Story of New Zealand rugby

For more than 140 years, rugby has played a major role in the New Zealand culture.

For over 140 years, the sport of rugby has been a national passion and a determining influence on New Zealand life and culture.

Rugby has helped shape modern Kiwis into a proud, sporting, innovative nation determined to make its mark on the world.

First NZ rugby game

Nelson, a provincial city on the northern tip of the South Island, became New Zealand's spiritual home of rugby in May 1870 when the first rugby game - under official rugby rules - was played on New Zealand soil.

By 1879, the game's popularity was spreading and the first rugby unions were formed in Canterbury and Wellington.

The New Zealand Rugby Football Union (NZRFU) was established in 1892.

First New Zealand rugby team

The first national touring New Zealand rugby team - sporting blue jerseys with a golden fern - played and won a series of eight games in New South Wales in 1884.

In 1903, New Zealand beat Australia in their first official test match.

The original All Blacks - wearing the black jersey and silver fern - stormed through Britain and Europe in 1905 and will forever be known as 'The Originals'.

Rugby players

Over the decades, New Zealand rugby players have earned a name as proud, hard-hitting and skillful sportsmen.

From George Nepia and the Brownlie brothers in the 1920s and '30s, to the brilliance of Colin Meads and Don Clarke in the '60s - and the continually evolving list of internationally renowned Kiwi names - the All Blacks have earned respect wherever they've played.

All Black captain Richie McCaw credits the grit of those early men of New Zealand rugby with instilling the pride and passion in today's generation of All Blacks.

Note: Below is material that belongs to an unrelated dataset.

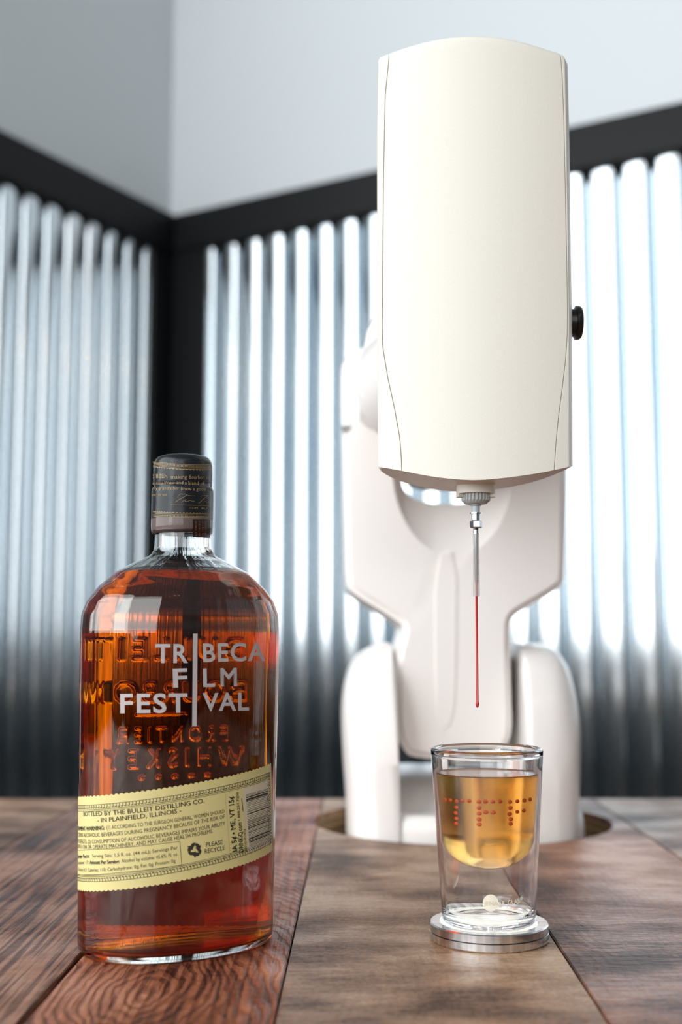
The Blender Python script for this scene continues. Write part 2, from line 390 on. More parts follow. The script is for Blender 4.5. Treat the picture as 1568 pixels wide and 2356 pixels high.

"Traditionally we've been off-the-land sort of people, pretty strong rugged people … and when they got out in the field they were tough, hard men. That's why they had success in the earlier years and it's just carried on," McCaw says.

British and Irish Lions rivalry

The British and Irish Lions first toured New Zealand in 1888 bringing with them a 35 man side on a tour that lasted over five months. 

There were no test matches during the tour but the Lions played 19 games on New Zealand soil against provincial unions losing only two matches.

The Lions have only visited New Zealand 12 times since, making the 2017 tour the 13th pilgrmage for the side. Throughout the years the British and Irish Lions' battles with the All Blacks and the unions have become the stuff of legend. The Lions have played the All Blacks a total of 38 times winning only six games, losing 29 and three ending in a draw.

The highly anticipated 2017 tour will no doubt further add to the history and respect between these two rugby giants. 

Rugby World Cup 

International rugby competition moved to another level when New Zealand and Australia convinced the IRB (International Rugby Board) to bring the world's best rugby sides together in one tournament - the 1987 Rugby World Cup.

It was also a crowning moment in the history of the All Blacks who crushed Italy 70 - 6 in an historic opening match, and scored 43 tries on the way to the inaugural world title with a 29 - 9 final victory over France.

The Rugby World Cup helped launch the careers of All Black greats Michael Jones and Zinzan Brooke, and established the legendary status of Sean Fitzpatrick, Wayne Shelford, John Kirwan and Grant Fox.

The 1991 World Cup, hosted by England, was less successful for an ageing All Black side that was ousted in the semi-finals by eventual champions Australia.

In 1995, in South Africa, the All Blacks - coached by Laurie Mains and with young stars like Andrew Merhtens, Josh Kronfeld, Jeff Wilson, and Jonah Lomu - were eager to win back the mantle of the world's top rugby nation. But, after a mystery illness on the eve of the final, they lost 15 - 12 to South Africa.

The All Blacks dominated their pool at the 1999 World Cup in the UK and France, but were upset by a fired-up French side at the semi finals. While Australia took the championship for the second time, New Zealand had to settle for fourth place.

After winning the Tri-Nations and Bledisloe Cup, the All Blacks had high expectations for the 2003 RWC in Australia. They beat South Africa for the first time at World Cup in the quarter finals, but stumbled against Australia in the semis. The All Blacks returned home with a bronze medal, and the consolation of scoring the most points, including a record 52 tries.

Leading into the 2007 World Cup, the All Blacks had played 424 tests, and won 314 of them - a 74 percent success rate - but they eventually lost to France in the quarter finals played in Wales.

In 2011 the Rugby World Cup returned to New Zealand 24 years after the first ever tournament. The All Blacks went to win their second ever World Cup title 8-7 in a hard fought final against France.